The Twins, The Twins, yes!  The Lombard Twins, used accordion-Bach, and danced, wearing modern street moves and “street” clothes, and they were charming.  Not quite as impressive as the old-school Japanese culture comic storytelling from Katsura Sunshine; he pretty much brought down the house, with his traditional Rakugo piece about the drunk husband, but his Japanese rendering of Who’s On First was not at all bad.  And even Adrienne Clarkson, as True-Blooded Canadian as she is, gave a feint towards dark humour: she regretted some of the horror of all the interviews she’s had to give (as well as the many she had to DO), she declared herself botox-free from birth (as a Chinese person with a Chinese face), and she did a plausible Clint Eastwood, by interviewing “herself” as Gould might have done it.
 
Marie Chouinard’s justification for her crutch piece – her ballet-with-prosthetics take, which might be called the Goldberg Variations Variations – was as well constructed as the piece was: she came on stage, set a 19-minute timer on her phone, gave a lecture with shockingly awesome video and still photos, cut to the chase, and even accepted questions, before counting herself down and out for the last 12 seconds.  That was a Class Act, to show the architecture of the inflexible time limit as part of the art of respecting it, as well as respecting the audience, and the other performers and presenters.  Left me wanting more.  I could probably be persuaded to run away and join her arts colony, if she’s got one going.
 
Here, the musical credits on Chouinard’s website are what I would expect and wish for in the festival or conference, but cannot find anywhere (in Toronto):
Louis Dufort: Variations on the Variations,
Johann Sebastian Bach: Goldberg Variations,
Variations 5, 6, 8
Vocal Extracts of Glenn Gould
 
That even gets me to one of her main points, that our humanity is increased when we breathe with another human, especially during an artistic creation.

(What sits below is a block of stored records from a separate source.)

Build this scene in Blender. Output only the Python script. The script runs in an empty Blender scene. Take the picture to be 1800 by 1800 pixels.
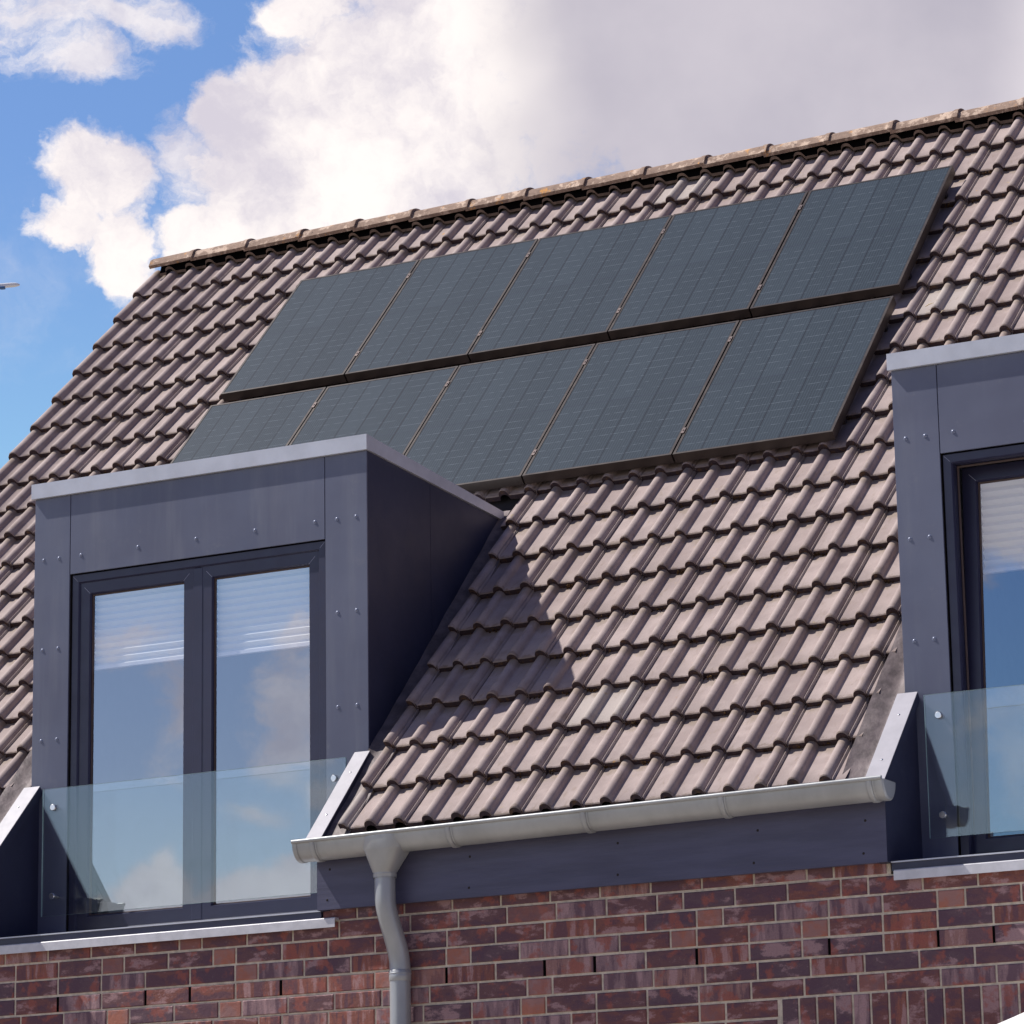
import bpy, math, random
from math import sin, cos, radians, pi, sqrt
from mathutils import Vector, Matrix, noise

# ------------------------------------------------------------------ camera
CR = Vector((0.88584155, 0.46368983, -0.01662813))
CU = Vector((0.12318768, -0.20048649, 0.97192076))
CW = Vector((-0.44733605, 0.86301617, 0.23472013))
CP = Vector((8.12820966, -14.1934906, -2.50764438))
FPX = 6341.025
PITCH = 0.7990020684
G = 0.31163115582          # tile gauge along the slope
SC = bpy.context.scene
cam = bpy.data.cameras.new("camera")
cam.sensor_width = 36.0
cam.lens = FPX / 1800.0 * 36.0
cam.clip_start = 0.5
cam.clip_end = 20000.0
co = bpy.data.objects.new("camera", cam)
m = Matrix((CR, CU, -CW)).transposed().to_4x4()
m.translation = CP
co.matrix_world = m
SC.collection.objects.link(co)
SC.camera = co

# ------------------------------------------------------------------ light
SUN = Vector((0.600, 0.143, -0.790)).normalized()      # the way the light travels
sun = bpy.data.lights.new("sun", 'SUN')
sun.energy = 5.0
sun.angle = radians(0.5)
sun.color = (1.0, 0.955, 0.89)
so = bpy.data.objects.new("sun", sun)
so.rotation_mode = 'QUATERNION'
so.rotation_quaternion = SUN.to_track_quat('-Z', 'Y')
so.location = (0, 0, 20)
SC.collection.objects.link(so)
SC.view_settings.view_transform = 'Standard'
SC.view_settings.look = 'None'
SC.view_settings.exposure = 0.15
SC.view_settings.gamma = 1.0
SC.cycles.max_bounces = 8
SC.cycles.transparent_max_bounces = 12


class NT:
    """small helper for writing node trees"""
    def __init__(s, tree):
        s.t = tree
        s.n = tree.nodes
        s.l = tree.links

    def add(s, typ, ins=None, **kw):
        nd = s.n.new(typ)
        for k, v in kw.items():
            setattr(nd, k, v)
        for k, v in (ins or {}).items():
            s.put(nd.inputs[k], v)
        return nd

    def put(s, sock, v):
        if isinstance(v, bpy.types.NodeSocket):
            s.l.new(v, sock)
        elif isinstance(v, bpy.types.Node):
            s.l.new(v.outputs[0], sock)
        else:
            if sock.type == 'RGBA' and not hasattr(v, '__len__'):
                v = (v, v, v, 1)
            if sock.type == 'RGBA' and len(v) == 3:
                v = (*v, 1)
            sock.default_value = v

    def math(s, op, a, b=0.0, c=0.0, clamp=False):
        nd = s.n.new('ShaderNodeMath')
        nd.operation = op
        nd.use_clamp = clamp
        s.put(nd.inputs[0], a)
        s.put(nd.inputs[1], b)
        s.put(nd.inputs[2], c)
        return nd.outputs[0]

    def vec(s, op, a, b=None, out=0):
        nd = s.n.new('ShaderNodeVectorMath')
        nd.operation = op
        s.put(nd.inputs[0], a)
        if b is not None:
            s.put(nd.inputs[1], b)
        return nd.outputs[out]

    def noise(s, vec, scale, detail=4.0, rough=0.5, out=0, dim='3D'):
        nd = s.n.new('ShaderNodeTexNoise')
        nd.noise_dimensions = dim
        s.put(nd.inputs['Vector'], vec)
        nd.inputs['Scale'].default_value = scale
        nd.inputs['Detail'].default_value = detail
        nd.inputs['Roughness'].default_value = rough
        return nd.outputs[out]

    def ramp(s, fac, stops, interp='LINEAR'):
        nd = s.n.new('ShaderNodeValToRGB')
        s.put(nd.inputs[0], fac)
        r = nd.color_ramp
        r.interpolation = interp
        while len(r.elements) < len(stops):
            r.elements.new(0.5)
        for e, (p, c) in zip(r.elements, stops):
            e.position = p
            e.color = (*c, 1) if hasattr(c, '__len__') else (c, c, c, 1)
        return nd.outputs[0]

    def mix(s, fac, a, b, mode='MIX'):
        nd = s.n.new('ShaderNodeMix')
        nd.data_type = 'RGBA'
        nd.blend_type = mode
        s.put(nd.inputs[0], fac)
        s.put(nd.inputs[6], a)
        s.put(nd.inputs[7], b)
        return nd.outputs[2]

    def step(s, v, lo, hi):
        nd = s.n.new('ShaderNodeMapRange')
        nd.interpolation_type = 'SMOOTHSTEP'
        s.put(nd.inputs[0], v)
        s.put(nd.inputs[1], lo)
        s.put(nd.inputs[2], hi)
        return nd.outputs[0]


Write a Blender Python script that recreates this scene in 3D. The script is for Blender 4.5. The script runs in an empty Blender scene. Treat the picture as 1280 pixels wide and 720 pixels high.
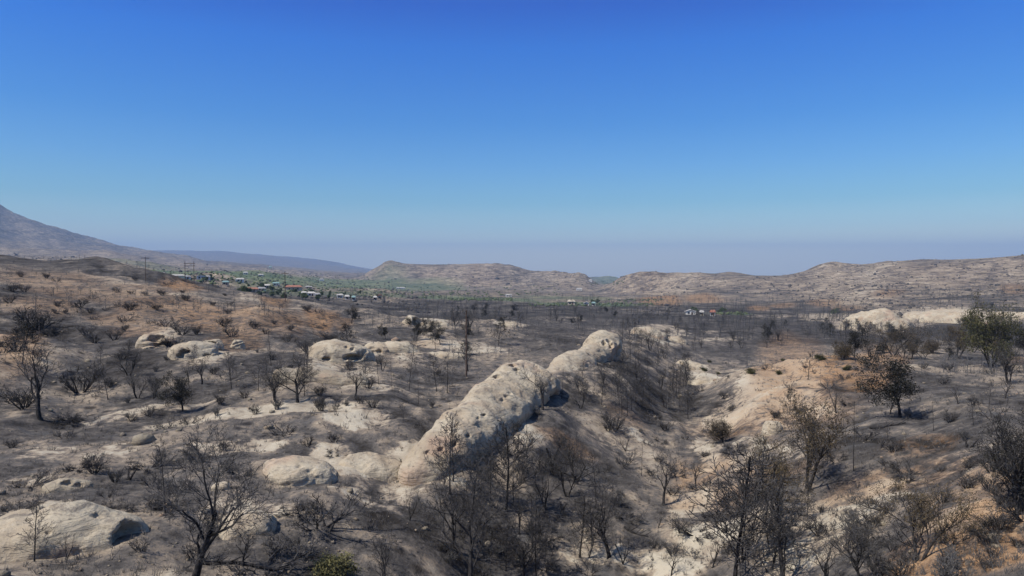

Lotsa breath in the excerpts Chouinard showed, and the thing with the microphone in the mouth, now that was breathtaking, especially in duet – or antiphonally, rather – with the guy who had Goldberg variations a-twitching in his pelvis.  Whew!
 
By the way ...
 
I would bet there were a full two minutes of untimed silence, by the way, before Robert Wilson spoke.  Unprepared silence, and uncomfortable by all the rules, except his.  Now that’s an idiosyncratic artist.
 
Odds and Ends: 
 
I’m really sorry I was late, from a previous engagement, as I’d wanted to hear Tim Page, certainly.  And I hope there was nothing unmissable at the end, as I needed to leave early, even during the performance of someone who outstayed his welcome. Clever, maybe, but ... I couldn’t justify it. 
 
Hell is bad rhymes
 
Certainly, I’m not in favour of more new verses to Leonard Cohen’s “Hallelujah,” necessarily, but ... I would be ready to consider them at least, were they a little lighter on the cheese, and less emphatically square, as to rhyme, “do you” with Hallelujah.  God bless the Faculty of Music, and in the world to come, let them all learn vernacular singing pronunciations, right alongside the High Culture Choral Way.  You say do you, but I say do ya.  No other way, really, izzair?
 
Sunday Morning?  I’ll be ... Bach.
 
I’ll be attending the church of the one true Gould, at Con Hall.  Maybe I’ll have seen you there.